Outside the classroom, music teachers perform with passion


Submitted Eric Vincent

Performing arts teacher Eric Vincent plays a gig with his band. Vincent performs frequently, whether it be with a seven piece band at weddings, at private parties or doing freelance work.

Sophie Hjerpe, Assistant News Editor

After a school day full of teaching students, Algonquin’s music teachers showcase their passions and talents by performing themselves. 

Performing Arts teachers Eric Vincent and Olivia Goliger channel their respective passions for guitar and singing into their own performances, which brings them joy and influences their work in the classroom. 

“It gives [teachers] real life experience working with other professionals in the area where they can bring the ideas back to the students here,” Fine and Performing Arts department head Amy Collins said. “It also keeps their skills fresh and engaging.” 

Vincent performs frequently, whether it be with a seven piece band at weddings, at private parties or doing freelance work. Vincent said he does a fair amount of one-off gigs and even musical theater work. 

“I love that I can make a living with two of my passions of teaching and music,” Vincent said. 

Goliger sings with the exclusive Boston Symphony Orchestra. According to Goliger, the audition process to join this prestigious orchestra was extensive and challenging. 

Performing Arts teacher Olivia Goliger sings at a 2022 Holiday Pops concert. (Submitted Olivia Goliger)

“[The audition] was probably one of the scariest things I’ve ever done, but the payoff was really good,” Goliger said. 

Having the opportunity to be a part of the Boston Symphony Orchestra (BSO) brings Goliger joy and the ability to bring knowledge back to her students. 

According to Vincent, while teaching and performing are both very rewarding, they both come at a cost. 

“The hard part of being a performing musician and being a teacher is the opposite schedule,” Vincent said. “I’m up by 5:45 for work on school days but weekend nights are late nights. It’s a hard shift coming back on Mondays.” 

Goliger shares the struggle of a tightly-packed schedule. 

“Time management is a very large part of my life, but [my work with the BSO is] so rewarding,” Goliger said. 

Although teaching full time and performing with the BSO can be strenuous, Goliger feeds off of her two passions. 
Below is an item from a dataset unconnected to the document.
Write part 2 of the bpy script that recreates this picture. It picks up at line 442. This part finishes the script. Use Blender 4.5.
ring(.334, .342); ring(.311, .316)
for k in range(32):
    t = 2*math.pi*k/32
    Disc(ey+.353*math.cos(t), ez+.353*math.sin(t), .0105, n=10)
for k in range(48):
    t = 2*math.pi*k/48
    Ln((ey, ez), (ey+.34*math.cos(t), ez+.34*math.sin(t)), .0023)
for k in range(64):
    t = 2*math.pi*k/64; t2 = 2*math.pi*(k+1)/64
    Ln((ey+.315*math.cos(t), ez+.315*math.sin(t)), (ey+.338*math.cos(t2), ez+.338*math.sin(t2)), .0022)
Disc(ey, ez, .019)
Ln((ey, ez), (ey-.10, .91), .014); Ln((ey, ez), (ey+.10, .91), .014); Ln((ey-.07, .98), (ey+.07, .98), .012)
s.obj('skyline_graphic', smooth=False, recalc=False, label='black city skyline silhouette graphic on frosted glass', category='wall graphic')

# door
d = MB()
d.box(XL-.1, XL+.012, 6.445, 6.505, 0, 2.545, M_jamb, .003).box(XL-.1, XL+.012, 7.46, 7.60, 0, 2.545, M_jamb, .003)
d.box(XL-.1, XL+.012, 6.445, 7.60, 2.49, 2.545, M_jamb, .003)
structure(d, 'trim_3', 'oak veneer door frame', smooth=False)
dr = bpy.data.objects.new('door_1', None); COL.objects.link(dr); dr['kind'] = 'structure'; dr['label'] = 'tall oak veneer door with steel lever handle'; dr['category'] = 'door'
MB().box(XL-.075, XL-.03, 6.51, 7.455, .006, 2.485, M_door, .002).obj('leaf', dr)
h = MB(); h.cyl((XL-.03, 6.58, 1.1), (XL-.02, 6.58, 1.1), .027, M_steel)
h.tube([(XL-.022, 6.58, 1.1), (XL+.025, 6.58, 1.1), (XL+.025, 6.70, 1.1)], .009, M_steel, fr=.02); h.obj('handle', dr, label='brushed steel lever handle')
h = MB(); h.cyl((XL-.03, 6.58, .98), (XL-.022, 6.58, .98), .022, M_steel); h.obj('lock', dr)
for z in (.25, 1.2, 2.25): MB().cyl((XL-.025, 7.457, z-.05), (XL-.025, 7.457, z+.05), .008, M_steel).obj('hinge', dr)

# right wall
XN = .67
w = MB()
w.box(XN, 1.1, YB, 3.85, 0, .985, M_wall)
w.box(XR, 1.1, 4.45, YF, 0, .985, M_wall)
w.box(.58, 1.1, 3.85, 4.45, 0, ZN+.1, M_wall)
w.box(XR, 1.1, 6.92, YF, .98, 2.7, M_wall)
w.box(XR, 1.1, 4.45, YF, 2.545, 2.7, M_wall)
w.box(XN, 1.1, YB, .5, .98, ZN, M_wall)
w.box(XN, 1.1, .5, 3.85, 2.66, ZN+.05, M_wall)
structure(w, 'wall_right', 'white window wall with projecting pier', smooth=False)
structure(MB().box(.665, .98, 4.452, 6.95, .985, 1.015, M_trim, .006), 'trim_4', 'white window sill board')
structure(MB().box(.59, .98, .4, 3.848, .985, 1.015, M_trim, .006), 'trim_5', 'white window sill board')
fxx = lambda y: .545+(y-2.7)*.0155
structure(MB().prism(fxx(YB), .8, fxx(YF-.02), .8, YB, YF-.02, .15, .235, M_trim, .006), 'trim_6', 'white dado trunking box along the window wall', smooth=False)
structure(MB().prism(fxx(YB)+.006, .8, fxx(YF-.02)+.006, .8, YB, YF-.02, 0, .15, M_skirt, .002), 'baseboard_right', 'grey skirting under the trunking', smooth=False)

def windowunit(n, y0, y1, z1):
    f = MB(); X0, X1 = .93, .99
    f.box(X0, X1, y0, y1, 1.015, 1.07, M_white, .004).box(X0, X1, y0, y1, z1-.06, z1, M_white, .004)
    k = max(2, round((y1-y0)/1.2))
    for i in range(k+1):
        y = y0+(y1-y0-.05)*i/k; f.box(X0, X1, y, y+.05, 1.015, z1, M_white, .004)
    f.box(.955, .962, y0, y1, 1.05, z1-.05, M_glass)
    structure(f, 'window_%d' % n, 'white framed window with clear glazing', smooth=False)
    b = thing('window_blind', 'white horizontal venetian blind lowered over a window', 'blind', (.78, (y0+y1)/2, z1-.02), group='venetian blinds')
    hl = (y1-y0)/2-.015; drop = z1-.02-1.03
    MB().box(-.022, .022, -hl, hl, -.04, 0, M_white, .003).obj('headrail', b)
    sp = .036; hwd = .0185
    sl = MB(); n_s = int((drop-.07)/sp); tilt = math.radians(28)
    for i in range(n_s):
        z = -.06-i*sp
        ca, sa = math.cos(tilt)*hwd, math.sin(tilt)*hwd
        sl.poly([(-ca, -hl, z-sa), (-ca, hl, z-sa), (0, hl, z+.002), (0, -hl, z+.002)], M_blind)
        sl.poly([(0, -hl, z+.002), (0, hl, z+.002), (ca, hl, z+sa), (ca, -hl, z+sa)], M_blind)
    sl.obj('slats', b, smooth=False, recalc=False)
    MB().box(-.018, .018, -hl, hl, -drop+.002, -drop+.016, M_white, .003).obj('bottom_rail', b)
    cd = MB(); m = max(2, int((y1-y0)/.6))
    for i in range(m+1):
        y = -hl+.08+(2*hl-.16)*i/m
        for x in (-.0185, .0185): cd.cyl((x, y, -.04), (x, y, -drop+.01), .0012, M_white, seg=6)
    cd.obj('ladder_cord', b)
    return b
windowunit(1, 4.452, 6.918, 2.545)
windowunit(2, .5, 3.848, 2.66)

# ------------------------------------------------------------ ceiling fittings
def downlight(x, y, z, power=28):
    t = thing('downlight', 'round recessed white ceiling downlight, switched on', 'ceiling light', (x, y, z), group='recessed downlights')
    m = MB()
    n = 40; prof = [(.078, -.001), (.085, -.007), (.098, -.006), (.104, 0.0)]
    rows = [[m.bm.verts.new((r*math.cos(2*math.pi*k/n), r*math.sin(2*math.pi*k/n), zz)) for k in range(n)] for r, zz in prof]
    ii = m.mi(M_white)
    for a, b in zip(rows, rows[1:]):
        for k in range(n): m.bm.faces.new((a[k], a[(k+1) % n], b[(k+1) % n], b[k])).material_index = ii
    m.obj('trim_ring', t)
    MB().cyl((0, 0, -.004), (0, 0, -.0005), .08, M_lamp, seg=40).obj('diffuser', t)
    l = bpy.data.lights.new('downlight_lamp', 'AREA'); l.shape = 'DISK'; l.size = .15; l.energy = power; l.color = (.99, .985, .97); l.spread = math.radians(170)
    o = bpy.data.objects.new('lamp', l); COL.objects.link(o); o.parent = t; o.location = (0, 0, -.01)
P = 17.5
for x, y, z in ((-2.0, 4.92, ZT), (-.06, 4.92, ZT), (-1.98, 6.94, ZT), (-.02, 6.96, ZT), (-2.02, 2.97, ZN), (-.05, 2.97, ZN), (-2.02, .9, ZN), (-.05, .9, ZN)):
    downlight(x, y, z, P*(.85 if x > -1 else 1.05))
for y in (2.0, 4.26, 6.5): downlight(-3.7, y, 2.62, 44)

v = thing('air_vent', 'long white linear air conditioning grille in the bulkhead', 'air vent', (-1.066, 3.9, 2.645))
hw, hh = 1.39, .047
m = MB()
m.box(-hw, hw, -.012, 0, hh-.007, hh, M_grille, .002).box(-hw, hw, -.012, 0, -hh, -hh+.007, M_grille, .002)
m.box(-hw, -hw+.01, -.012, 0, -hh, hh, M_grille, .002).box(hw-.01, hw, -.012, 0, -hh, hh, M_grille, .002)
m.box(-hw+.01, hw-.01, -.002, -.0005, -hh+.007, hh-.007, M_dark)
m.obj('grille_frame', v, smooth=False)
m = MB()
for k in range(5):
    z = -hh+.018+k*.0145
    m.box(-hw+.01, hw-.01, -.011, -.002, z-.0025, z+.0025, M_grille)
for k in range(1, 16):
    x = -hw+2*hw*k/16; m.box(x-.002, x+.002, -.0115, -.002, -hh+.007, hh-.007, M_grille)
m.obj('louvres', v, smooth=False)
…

“In the first few years of my teaching, I wasn’t doing any performing myself and it was something that I very much needed to have,” Goliger said. “Teacher Ms. Goliger gets fulfilled by being with the students and teaching. Then there is the performer Ms. Goliger that needs to also be honored.” 

Goliger is proud of her accomplishments and values the unique opportunities singing has brought her, such as being chosen to perform the National Anthem at a Red Sox game. 

“To be on the field at Fenway and sing in front of 40,000 people while being televised was really cool,” Goliger said. 

Having a teacher who is also a performer impacts Vincent’s and Goliger’s teaching methods, as well as their students’ learning. 

Performing Arts teacher Eric Vincent plays guitar during a gig with his band. (Submitted Eric Vincent)

“I think [teaching and performing] help each other,” Vincent said. “I think I would go crazy if I didn’t have that outlet of performing.” 

The teachers’ professional connections can benefit their students. Goliger has had the opportunity to bring the BSO’s world-renowned conductor, James Burton, to class to work with her students. 

“I equate it to Tom Brady coming to work with the football team because it’s the same kind of level as the Patriots and the Boston Symphony Orchestra,” Goliger said. “It certainly helps the students.”  

Both Vincent and Goliger believe the teacher-performer balancing act is difficult but rewarding and necessary. 

“I’m very proud of both of my roles as a teacher and as a performer and seek to be excellent in each area,” Goliger said.